Roughly two years after his first Super Bowl junket, Grant was recorded complaining that Reichberg could not hook him up with tickets to the next big game and passed him over for Christmas presents, prosecutors say.

"You don't even invite me to the Super Bowl, what the fuck," Grant told him, according to the complaint.

When Reichberg accused Grant of being too busy for him, the officer replied: "No no no. First of all, first of all, the two elves didn't come for fucking Christmas number one, I got your fuckin Westchester county cards, the cards you asked me to make up, you fucking broke my balls about [the businessman]," according to the complaint.

NYPD Commissioner Bill Bratton told reporters that Harrington, Grant and Villanueva have been suspended and been forced to turn over their guns.

Harrington and Grant have both filed their retirement papers, and Ochetal is now on modified assignment, the commissioner added.

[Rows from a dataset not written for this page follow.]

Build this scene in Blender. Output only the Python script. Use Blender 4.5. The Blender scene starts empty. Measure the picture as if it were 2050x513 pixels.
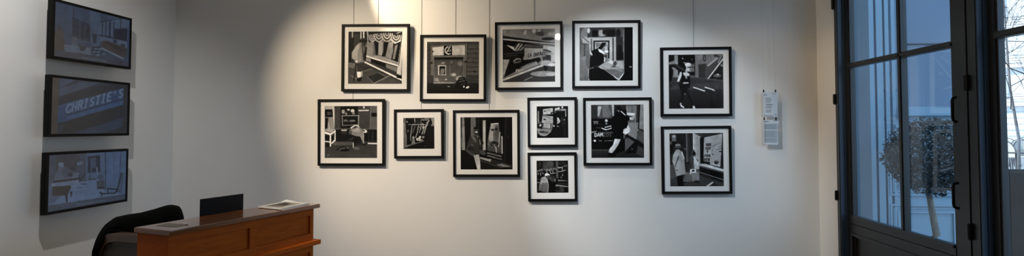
import bpy, bmesh, math, random
import numpy as np
from mathutils import Vector, Matrix, noise

random.seed(7)
scene = bpy.context.scene
COL = scene.collection
R = math.radians

# ------------------------------------------------------------------ camera
F_PX, PX0, PY0 = 1110.0, 1025.0, 219.7
EYE = Vector((0, 0, 1.55))
YAW, PITCH = math.atan(74 / 1110), R(1.9)
FWD = Vector((-math.sin(YAW) * math.cos(PITCH), math.cos(YAW) * math.cos(PITCH), math.sin(PITCH)))
RGT = Vector((math.cos(YAW), math.sin(YAW), 0))
UPV = RGT.cross(FWD)
cam_data = bpy.data.cameras.new('camera')
cam = bpy.data.objects.new('camera', cam_data)
COL.objects.link(cam)
cam.location = EYE
cam.rotation_euler = (math.pi / 2 + PITCH, 0, YAW)
cam_data.sensor_width = 36
cam_data.lens = F_PX * 36 / 2050
cam_data.shift_y = -(256.5 - PY0) / 2050
cam_data.clip_end = 300
scene.camera = cam


def ray(px, py):
    return FWD + RGT * ((px - PX0) / F_PX) - UPV * ((py - PY0) / F_PX)


def on_y(px, py, y):
    d = ray(px, py)
    return EYE + d * ((y - EYE.y) / d.y)


def on_x(px, py, x):
    d = ray(px, py)
    return EYE + d * ((x - EYE.x) / d.x)


def on_z(px, py, z):
    d = ray(px, py)
    return EYE + d * ((z - EYE.z) / d.z)


# room measures (metres)
XL, XR, YB, YF, ZC = -3.53, 2.34, 5.0, -3.2, 3.3

# ------------------------------------------------------------------ materials
MATS = {}


def lin(c):
    c = c / 255.0
    return c / 12.92 if c <= 0.04045 else ((c + 0.055) / 1.055) ** 2.4


def rgb(r, g, b):
    return (lin(r), lin(g), lin(b), 1)


def mat(name, col, rough=0.5, metal=0.0, noise_amt=0.0, noise_scale=20, bump=0.0, spec=0.5, coat=0.0, stretch=None):
    if name in MATS:
        return MATS[name]
    m = bpy.data.materials.new(name)
    m.use_nodes = True
    nt = m.node_tree
    b = nt.nodes['Principled BSDF']
    b.inputs['Base Color'].default_value = col
    b.inputs['Roughness'].default_value = rough
    b.inputs['Metallic'].default_value = metal
    b.inputs['Specular IOR Level'].default_value = spec
    b.inputs['Coat Weight'].default_value = coat
    b.inputs['Coat Roughness'].default_value = 0.12
    if noise_amt or bump:
        tc = nt.nodes.new('ShaderNodeTexCoord')
        mp = nt.nodes.new('ShaderNodeMapping')
        nt.links.new(tc.outputs['Object'], mp.inputs['Vector'])
        if stretch:
            mp.inputs['Scale'].default_value = stretch
        nz = nt.nodes.new('ShaderNodeTexNoise')
        nz.inputs['Scale'].default_value = noise_scale
        nz.inputs['Detail'].default_value = 5
        nt.links.new(mp.outputs['Vector'], nz.inputs['Vector'])
        if noise_amt:
            rp = nt.nodes.new('ShaderNodeValToRGB')
            rp.color_ramp.elements[0].position = 0.3
            rp.color_ramp.elements[1].position = 0.7
            rp.color_ramp.elements[0].color = tuple(c * (1 - noise_amt) for c in col[:3]) + (1,)
            rp.color_ramp.elements[1].color = tuple(min(1, c * (1 + noise_amt)) for c in col[:3]) + (1,)
            nt.links.new(nz.outputs['Fac'], rp.inputs['Fac'])
            nt.links.new(rp.outputs['Color'], b.inputs['Base Color'])
        if bump:
            bp = nt.nodes.new('ShaderNodeBump')
            bp.inputs['Strength'].default_value = bump
            bp.inputs['Distance'].default_value = 0.01
            nt.links.new(nz.outputs['Fac'], bp.inputs['Height'])
            nt.links.new(bp.outputs['Normal'], b.inputs['Normal'])
    MATS[name] = m
    return m


def glass_mat(name, tint=(1, 1, 1, 1), ior=1.45, rough=0.0, boost=1.0):
    m = bpy.data.materials.new(name)
    m.use_nodes = True
    nt = m.node_tree
    nt.nodes.remove(nt.nodes['Principled BSDF'])
    out = nt.nodes['Material Output']
    tr = nt.nodes.new('ShaderNodeBsdfTransparent')
    tr.inputs['Color'].default_value = tint
    gl = nt.nodes.new('ShaderNodeBsdfGlossy')
    gl.inputs['Roughness'].default_value = rough
    fr = nt.nodes.new('ShaderNodeFresnel')
    ge = nt.nodes.new('ShaderNodeNewGeometry')
    io = nt.nodes.new('ShaderNodeMapRange')          # the same reflectance from both sides of the sheet
    io.inputs['To Min'].default_value = ior
    io.inputs['To Max'].default_value = 1 / ior
    nt.links.new(ge.outputs['Backfacing'], io.inputs['Value'])
    nt.links.new(io.outputs['Result'], fr.inputs['IOR'])
    mu = nt.nodes.new('ShaderNodeMath')
    mu.operation = 'MULTIPLY'
    mu.inputs[1].default_value = boost
    mu.use_clamp = True
    nt.links.new(fr.outputs[0], mu.inputs[0])
    mx = nt.nodes.new('ShaderNodeMixShader')
    nt.links.new(mu.outputs[0], mx.inputs['Fac'])
    nt.links.new(tr.outputs[0], mx.inputs[1])
    nt.links.new(gl.outputs[0], mx.inputs[2])
    nt.links.new(mx.outputs[0], out.inputs['Surface'])
    return m


def attr_mat(name, emit=False, rough=0.5, strength=1.0):
    m = bpy.data.materials.new(name)
    m.use_nodes = True
    nt = m.node_tree
    b = nt.nodes['Principled BSDF']
    at = nt.nodes.new('ShaderNodeAttribute')
    at.attribute_name = 'picture'
    b.inputs['Roughness'].default_value = rough
    if emit:
        b.inputs['Base Color'].default_value = (0.006, 0.006, 0.007, 1)
        nt.links.new(at.outputs['Color'], b.inputs['Emission Color'])
        b.inputs['Emission Strength'].default_value = strength
    else:
        b.inputs['Specular IOR Level'].default_value = 0.1
        nt.links.new(at.outputs['Color'], b.inputs['Base Color'])
    return m


def wood(name, c0, c1, rough=0.35, coat=0.3, axis='X', scale=9.0):
    m = bpy.data.materials.new(name)
    m.use_nodes = True
    nt = m.node_tree
    b = nt.nodes['Principled BSDF']
    tc = nt.nodes.new('ShaderNodeTexCoord')
    mp = nt.nodes.new('ShaderNodeMapping')
    mp.inputs['Scale'].default_value = {'X': (0.7, 7, 7), 'Z': (7, 7, 0.7)}[axis]
    nz = nt.nodes.new('ShaderNodeTexNoise')
    nz.inputs['Scale'].default_value = scale
    nz.inputs['Detail'].default_value = 6
    nz.inputs['Distortion'].default_value = 0.6
    rp = nt.nodes.new('ShaderNodeValToRGB')
    rp.color_ramp.elements[0].position = 0.32
    rp.color_ramp.elements[1].position = 0.68
    rp.color_ramp.elements[0].color = c0
    rp.color_ramp.elements[1].color = c1
    nt.links.new(tc.outputs['Object'], mp.inputs['Vector'])
    nt.links.new(mp.outputs['Vector'], nz.inputs['Vector'])
    nt.links.new(nz.outputs['Fac'], rp.inputs['Fac'])
    nt.links.new(rp.outputs['Color'], b.inputs['Base Color'])
    b.inputs['Roughness'].default_value = rough
    b.inputs['Specular IOR Level'].default_value = 0.15 if coat == 0 else 0.5
    b.inputs['Coat Weight'].default_value = coat
    b.inputs['Coat Roughness'].default_value = 0.08
    MATS[name] = m
    return m


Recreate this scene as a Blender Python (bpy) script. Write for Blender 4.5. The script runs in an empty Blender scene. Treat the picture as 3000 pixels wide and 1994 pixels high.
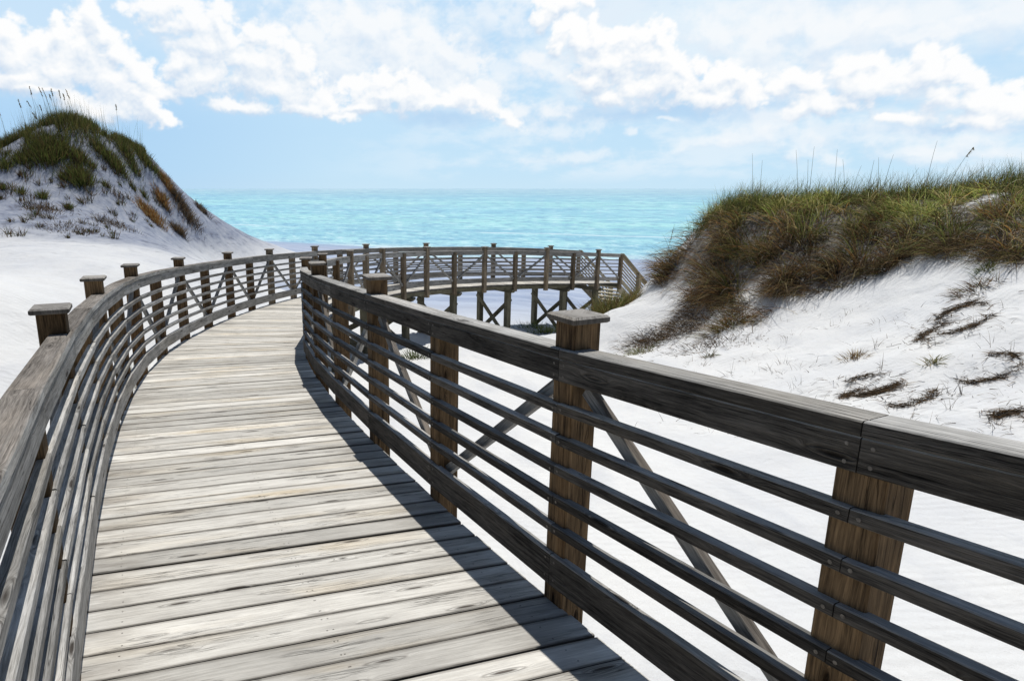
import bpy, math, random
import numpy as np
from mathutils import Vector
random.seed(7); rng = np.random.default_rng(11)
sc = bpy.context.scene
COL = sc.collection

# ------------------------------------------------------------------ camera model
F, CX, CY, HOR = 1963.479, 1262.962, 1034.247, 553.0          # focal length and principal point in photo pixels (3000 wide)
PIT = math.atan((CY - HOR) / F); CP, SP = math.cos(PIT), math.sin(PIT)
def at(u, v, Y):
    """world point seen at photo pixel (u, v) at distance Y in front of the camera"""
    a, b = (u - CX) / F, (v - CY) / F
    d = np.array([a, CP - b * SP, -SP - b * CP])
    return d * (Y / d[1])
cam = bpy.data.cameras.new('camera'); co = bpy.data.objects.new('camera', cam); COL.objects.link(co)
cam.sensor_width = 36; cam.lens = F / 3000 * 36
cam.shift_x = (1500 - CX) / 3000; cam.shift_y = (CY - 997) / 3000
cam.clip_start = 0.02; cam.clip_end = 200000
co.rotation_euler = (math.pi / 2 - PIT, 0, 0)
sc.camera = co

# ------------------------------------------------------------------ small helpers
def tag(o, label=None, cat=None, group=None, kind=None):
    if label: o['label'] = label
    if cat: o['category'] = cat
    if group: o['group'] = group
    if kind: o['kind'] = kind
    return o
def empty(name, loc, label, cat, group=None):
    o = bpy.data.objects.new(name, None); COL.objects.link(o)
    o.location = loc; o.empty_display_size = .2
    return tag(o, label, cat, group)

class MB:
    """collects polygons with uv (metres, u along the grain) and a tone per polygon, builds ONE mesh object"""
    def __init__(s): s.v, s.f, s.uv, s.t, s.m = [], [], [], [], []
    def poly(s, pts, uvs, tone, mi=0):
        b = len(s.v); s.v += [tuple(p) for p in pts]; s.f.append(tuple(range(b, b + len(pts))))
        s.uv += list(uvs); s.t += [tone] * len(pts); s.m.append(mi)
    def prism(s, rings, ulist, tone, mi=0):
        """loft through closed rings of points (same count); flat caps at both ends"""
        n = len(rings[0]); per = [0.]
        for i in range(n):
            per.append(per[-1] + float(np.linalg.norm(np.subtract(rings[0][(i + 1) % n], rings[0][i]))))
        for k in range(len(rings) - 1):
            A, B = rings[k], rings[k + 1]
            for i in range(n):
                j = (i + 1) % n
                s.poly([A[i], A[j], B[j], B[i]],
                       [(ulist[k], per[i]), (ulist[k], per[i + 1]), (ulist[k + 1], per[i + 1]), (ulist[k + 1], per[i])], tone, mi)
        for R, u, rev in ((rings[0], ulist[0], True), (rings[-1], ulist[-1], False)):
            r = list(reversed(R)) if rev else list(R)
            s.poly(r, [(u + .01 * i, .02 * i) for i in range(n)], (tone[0] * .8, tone[1], tone[2], 1), mi)
    def build(s, name, mats, parent=None, smooth=False):
        me = bpy.data.meshes.new(name); org = np.array(parent_world(parent)) if parent else np.zeros(3)
        me.from_pydata([tuple(np.array(p) - org) for p in s.v], [], s.f)
        for m in (mats if isinstance(mats, (list, tuple)) else [mats]): me.materials.append(m)
        uvl = me.uv_layers.new(name='UVMap'); uvl.data.foreach_set('uv', np.array(s.uv, np.float32).ravel())
        ca = me.color_attributes.new('tone', 'FLOAT_COLOR', 'CORNER'); ca.data.foreach_set('color', np.array(s.t, np.float32).ravel())
        me.polygons.foreach_set('material_index', np.array(s.m, np.int32))
        me.validate(); me.update()
        o = bpy.data.objects.new(name, me); COL.objects.link(o)
        if parent: o.parent = parent
        return o
def parent_world(p):
    v = Vector((0, 0, 0))
    while p is not None: v += p.location; p = p.parent
    return v
def rtone(spread=.18, warm=0.): return (1 + random.uniform(-spread, spread), random.random(), random.random(), 1)

# ------------------------------------------------------------------ materials
def mat(name):
    m = bpy.data.materials.new(name); m.use_nodes = True
    nt = m.node_tree; b = nt.nodes['Principled BSDF']
    return m, nt, b
class N:
    def __init__(s, nt): s.nt = nt
    def n(s, typ, **kw):
        x = s.nt.nodes.new(typ)
        for k, v in kw.items(): setattr(x, k, v)
        return x
    def put(s, sock, v):
        if isinstance(v, bpy.types.NodeSocket): s.nt.links.new(v, sock)
        elif v is not None: sock.default_value = v
    def math(s, op, a, b=None, c=None, clamp=False):
        x = s.n('ShaderNodeMath', operation=op, use_clamp=clamp)
        s.put(x.inputs[0], a)
        if b is not None: s.put(x.inputs[1], b)
        if c is not None: s.put(x.inputs[2], c)
        return x.outputs[0]
    def vmath(s, op, a, b=None, scale=None):
        x = s.n('ShaderNodeVectorMath', operation=op); s.put(x.inputs[0], a)
        if b is not None: s.put(x.inputs[1], b)
        if scale is not None: s.put(x.inputs['Scale'], scale)
        return x.outputs['Value'] if op in ('DOT_PRODUCT', 'LENGTH', 'DISTANCE') else x.outputs[0]
    def comb(s, x, y, z):
        c = s.n('ShaderNodeCombineXYZ')
        for i, v in enumerate((x, y, z)): s.put(c.inputs[i], v)
        return c.outputs[0]
    def sep(s, v):
        c = s.n('ShaderNodeSeparateXYZ'); s.put(c.inputs[0], v); return c.outputs
    def noise(s, vec, scale=1., detail=4., rough=.55, dist=0., dims='3D', out=0):
        x = s.n('ShaderNodeTexNoise', noise_dimensions=dims); s.put(x.inputs['Vector'], vec)
        s.put(x.inputs['Scale'], scale); s.put(x.inputs['Detail'], detail); s.put(x.inputs['Roughness'], rough); s.put(x.inputs['Distortion'], dist)
        return x.outputs[out]
    def rng(s, v, a, b, c=0., d=1., smooth=False):
        x = s.n('ShaderNodeMapRange', interpolation_type='SMOOTHSTEP' if smooth else 'LINEAR', clamp=True)
        s.put(x.inputs['Value'], v)
        for i, q in zip(('From Min', 'From Max', 'To Min', 'To Max'), (a, b, c, d)): s.put(x.inputs[i], q)
        return x.outputs['Result']
    def ramp(s, v, stops, interp='LINEAR'):
        x = s.n('ShaderNodeValToRGB'); s.put(x.inputs[0], v); r = x.color_ramp; r.interpolation = interp
        while len(r.elements) < len(stops): r.elements.new(.5)
        for e, (p, c) in zip(r.elements, stops): e.position = p; e.color = (*c, 1)
        return x.outputs[0]
    def mix(s, f, a, b, blend='MIX'):
        x = s.n('ShaderNodeMix', data_type='RGBA', blend_type=blend); s.put(x.inputs[0], f)
        for sock, v in ((x.inputs[6], a), (x.inputs[7], b)):
            s.put(sock, (*v, 1) if isinstance(v, tuple) and len(v) == 3 else v)
        return x.outputs[2]
    def attr(s, name):
        return s.n('ShaderNodeAttribute', attribute_name=name)
    def bump(s, h, strength=.3, dist=.01, normal=None):
        x = s.n('ShaderNodeBump'); s.put(x.inputs['Height'], h); s.put(x.inputs['Strength'], strength); s.put(x.inputs['Distance'], dist)
        if normal is not None: s.put(x.inputs['Normal'], normal)
        return x.outputs[0]

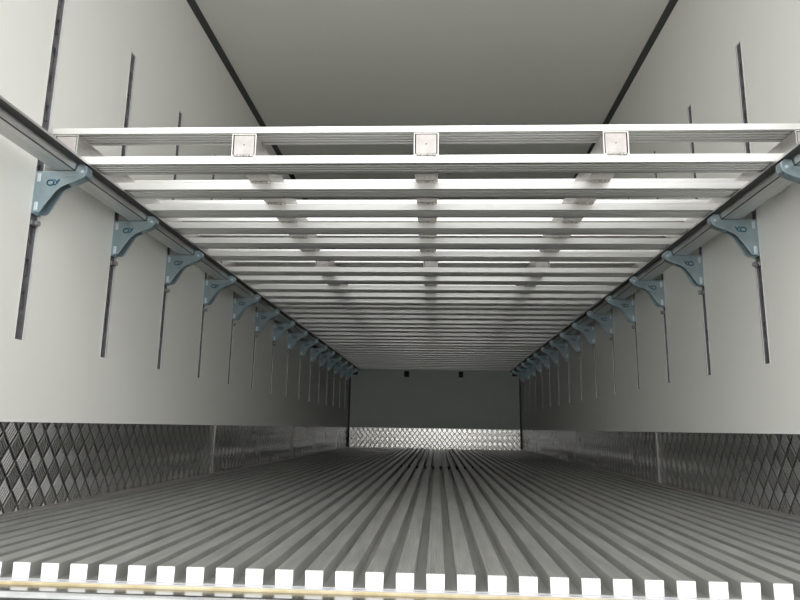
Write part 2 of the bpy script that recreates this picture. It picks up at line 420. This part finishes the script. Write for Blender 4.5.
PANELS = [
    [1.955, 2.186, 2.413, 2.646, 2.876, 3.107],
    [3.434, 3.643, 3.892, 4.109, 4.315, 4.483],
    [4.706, 4.928, 5.172, 5.384, 5.614],
    [5.896, 6.135, 6.357, 6.593, 6.780, 7.008],
    [7.250, 7.480, 7.700, 7.930, 8.160],
    [8.400, 8.630, 8.860, 9.090, 9.320]]
def link(name, me, parent, loc):
    o = bpy.data.objects.new(name, me); COL.objects.link(o); o.parent = parent; o.location = loc; return o
for pi_, ys in enumerate(PANELS):
    y0 = ys[0]; L = ys[-1] + 0.092 - y0
    t = empty('slatted_deck_panel', (0.003, y0 - 0.003, ZS0)); t.rotation_euler[2] = 0.009   # the deck sits slightly askew
    for y in ys:
        link('lower_slat', lower_me, t, (0, y - y0, 0)); link('upper_slat', upper_me, t, (0, y - y0, ZU0 - ZS0))
    for ti, xc in enumerate(TUBES):
        m = MB(); z0, z1 = ZS1 - ZS0, ZU0 - ZS0; hw = 0.0395; th = 0.0035
        # hollow square tube: four walls
        m.box(xc - hw, xc - hw + th, 0.002, L - 0.002, z0, z1); m.box(xc + hw - th, xc + hw, 0.002, L - 0.002, z0, z1)
        m.box(xc - hw + th, xc + hw - th, 0.002, L - 0.002, z0, z0 + th); m.box(xc - hw + th, xc + hw - th, 0.002, L - 0.002, z1 - th, z1)
        tb = m.build('square_tube', M['alu_tube'], t)
        link('end_cap', capme, tb, (xc, 0.004, (z0 + z1) / 2))
        if 0 < ti < 4:
            wi = {1: 0, 2: 1, 3: 2}[ti]
            for k, y in enumerate(ys):
                if k or pi_ == 0: link('weld_bead', welds[wi if k else 0], tb, (xc, y - y0 - 0.0005, z0 + 0.001 if k == 0 else z0))
    if pi_ == 0: lab = 'slatted aluminium deck panel nearest the camera, its white-capped tube ends showing'
    elif pi_ == len(PANELS) - 1: lab = 'slatted aluminium deck panel farthest back, against the dark end wall'
    else: lab = 'slatted aluminium deck panel resting on both rails, %s from the open end' % ORD[pi_]
    tag(t, lab, 'deck panel', 'slatted deck panels on the rails')

# ================================================================== black stops on the end wall
for i, (xc, wd, z0, z1, where) in enumerate(((-1.20, 0.07, 0.755, 0.80, 'in the left corner'), (-0.447, 0.072, 0.728, 0.812, 'left of centre'),
                                       (0.337, 0.062, 0.728, 0.812, 'right of centre'), (1.11, 0.07, 0.755, 0.80, 'in the right corner'))):
    m = MB(); m.box(-wd / 2, wd / 2, -0.05, 0.0, 0, z1 - z0); o = m.build('rubber_stop', M['rubber'], None, 0.006); o.location = (xc, Y1, z0)
    tag(o, 'small black rubber stop on the grey end wall, %s under the deck' % where, 'rubber stop', 'black stops on the end wall')
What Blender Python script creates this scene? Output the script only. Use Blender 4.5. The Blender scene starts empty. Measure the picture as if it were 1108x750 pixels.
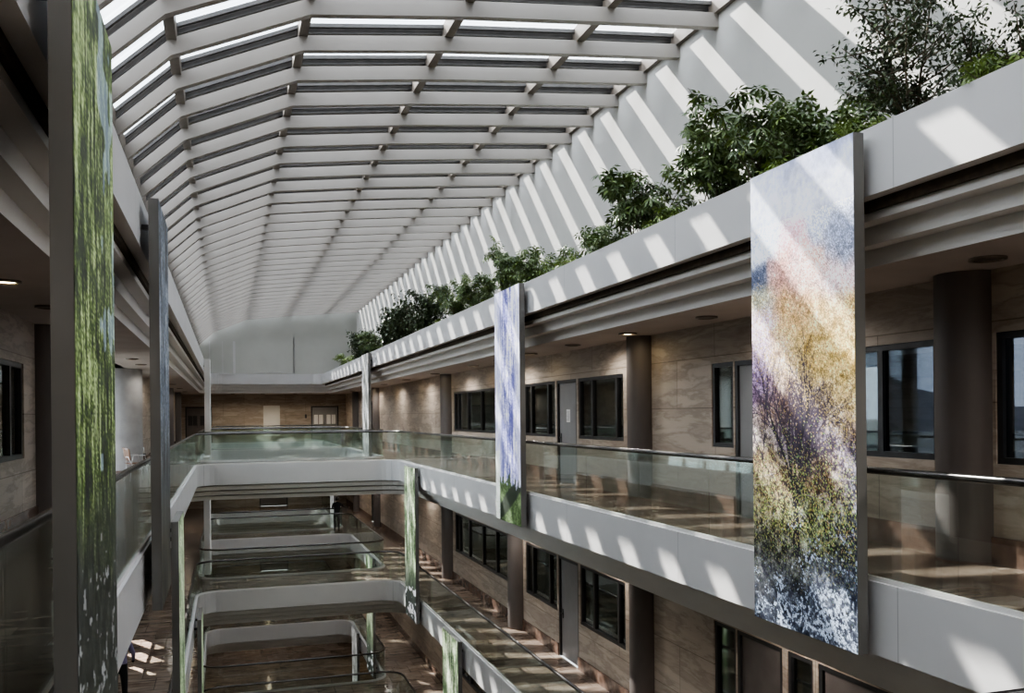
import bpy, bmesh, math, random
import numpy as np
from mathutils import Vector, Matrix, geometry
random.seed(7)
S = bpy.context.scene
COL = S.collection
PI = math.pi

# ------------------------------------------------------------------ place
# heights are measured from eye level while building; everything is lifted by LIFT at the end
LIFT = 14.308
PITCH = 4.23
FLOORS = [-1.618 - PITCH * i for i in range(4)]       # main, then three below (last one is the ground floor)
CEILS = [1.462 - PITCH * i for i in range(4)]
XL, XR = -0.94, 5.72                                  # void edges
WXL, WXR = -2.80, 7.64                                # gallery walls
YE = 57.5                                             # upper end wall
YT = 61.3                                             # far gallery wall
YB = -3.4                                             # wall behind
VOIDS = [(1.38, 31.75), (34.4, 45.0), (47.6, 57.5)]

# ------------------------------------------------------------------ materials
def new_mat(name):
    m = bpy.data.materials.new(name); m.use_nodes = True
    nt = m.node_tree
    return m, nt, nt.nodes['Principled BSDF']

def N(nt, kind, **kw):
    n = nt.nodes.new(kind)
    for k, v in kw.items():
        if k.startswith('i_'):
            n.inputs[k[2:].replace('_', ' ')].default_value = v
        else:
            setattr(n, k, v)
    return n

def ramp(nt, stops):
    r = nt.nodes.new('ShaderNodeValToRGB'); e = r.color_ramp.elements
    while len(e) > 1: e.remove(e[-1])
    e[0].position = stops[0][0]; e[0].color = (*stops[0][1], 1)
    for p, c in stops[1:]:
        q = e.new(p); q.color = (*c, 1)
    return r

def noisy(name, c1, c2, scale=3.0, rough=.5, stretch=(1, 1, 1), metal=0.0, bump=0.0, detail=5, spec=.5):
    m, nt, b = new_mat(name)
    tc = N(nt, 'ShaderNodeTexCoord'); mp = N(nt, 'ShaderNodeMapping'); mp.inputs['Scale'].default_value = stretch
    nt.links.new(tc.outputs['Object'], mp.inputs['Vector'])
    nz = N(nt, 'ShaderNodeTexNoise'); nz.inputs['Scale'].default_value = scale; nz.inputs['Detail'].default_value = detail
    nt.links.new(mp.outputs[0], nz.inputs['Vector'])
    r = ramp(nt, [(.3, c1), (.7, c2)])
    nt.links.new(nz.outputs['Fac'], r.inputs[0]); nt.links.new(r.outputs[0], b.inputs['Base Color'])
    b.inputs['Roughness'].default_value = rough; b.inputs['Metallic'].default_value = metal
    b.inputs['Specular IOR Level'].default_value = spec
    if bump:
        bp = N(nt, 'ShaderNodeBump'); bp.inputs['Strength'].default_value = bump; bp.inputs['Distance'].default_value = .01
        nt.links.new(nz.outputs['Fac'], bp.inputs['Height']); nt.links.new(bp.outputs[0], b.inputs['Normal'])
    return m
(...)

Bratton denied that the case demonstrated the systemic corruption of the NYPD in the 1970s — as brought to light by legendary whistleblower Frank Serpico, who was later immortalized in a movie starring Al Pacino.

The commissioner instead framed the case as evidence of an "aggressive system" of enforcement.

He said he could not comment on whether Chief Banks, who retired two years ago, would face any retroactive discipline for the lavish dinners described in the complaint.

In April, DNAInfo reported that Banks received between $250,000 and $500,000 from a politically connected businessman "at the center of a federal probe into a pay-for-favors scandal engulfing the NYPD and City Hall."

Attorneys for Harrington and Reichberg, who were both released on bail Monday, did not respond to email requests for comment.

Grant's attorney John Meringolo said in a phone interview, "At this time, we do not feel a federal crime has been committed."

His client surrendered his passport at a hearing Monday afternoon before a federal magistrate, who released Grant on a $250,000 bond and restricted the inspector's travel to four districts within the Tri-State area.

Villanueva, who has a $200,000 bail with restricted travel, pleaded not guilty at his arraignment before U.S. District Judge Sidney Stein.